Rethink and Remake Your Exercise Schedule

You won't find time for fitness unless you really look for it. Here's how.

Woman with exercise ball
Jose Luis Pelaez Inc / Getty Images

If you're looking to power up your exercise schedule (and if you aren't trying to add more fitness to your life, why not?), you probably know some of the classic advice: Get up early; use little chunks of time; take the stairs instead of the elevator. Those are all sensible solutions—that's why you hear them a lot.

But sometimes you need to get more creative. Maybe you're already getting up at 5:30 a.m. to commute to work, or because you have a toddler.

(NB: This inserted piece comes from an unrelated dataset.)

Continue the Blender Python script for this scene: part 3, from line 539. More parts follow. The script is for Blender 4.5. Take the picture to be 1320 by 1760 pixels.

Maybe you've been taking the stairs for years and it's just not making a difference. When that's the case, it's time to rethink the exercise schedule.

Make It Simple

I recently read a post by a blogger who had lost 25 pounds. She changed her diet, but she also created a new fitness plan: She would simply work out every day, for whatever amount of time she had available. This might mean 15 minutes at 7 a.m., or 60 minutes at 5 p.m., or 20 minutes at 9 p.m. At first I thought this was highly unrealistic. You could easily just decide "I don't have time today." But if you're disciplined, this could be the perfect way to challenge yourself to find those 10 or 15 or 45 minutes and grab them, every single day.

Stop. Driving. Everywhere.

Seriously, this is the easiest way to add more fitness to your life. Walk (or bike) your kids to school (click that link for ways to overcome common obstacles.) Walk yourself to work, or walk at work: from floor to floor for meetings, around the neighborhood at lunchtime.

Walk to church or the post office or your child's soccer game. If a pedometer or activity tracker would motivate you, get one ASAP; soon you'll find more and more opportunities to fit in more daily steps.

Dig Deeper

To use your time wisely, you have to realize what you have to work with. It took me years to notice that I could hop on the elliptical machine or take a walk in the 20 minutes between dropping my kids at school and the start of my twice-a-week yoga class.

Wham! Suddenly I had 40 more minutes of exercise in my weekly schedule. Try this: Whenever you pull out your phone to kill time, ask yourself if you could be doing a mini-workout instead.

Make a Trade

Sometimes, something's gotta give. Could you delegate your school drop-off or pick-up to a partner or babysitter? Drop a volunteer commitment to free up some time? Do something that feels really drastic, like flexing your hours at work? Your health is worth it. Ask your spouse or a trusted friend to help you. He or she might see an option that you've missed.

Go with the Flow

What works today may not work tomorrow, or next month. So be ready, especially when seasons change. Will your kids or other family members be on a different schedule in summer? Will winter weather or lack of daylight affect when and how you work out? Have a plan in advance for how you'll smash these challenges.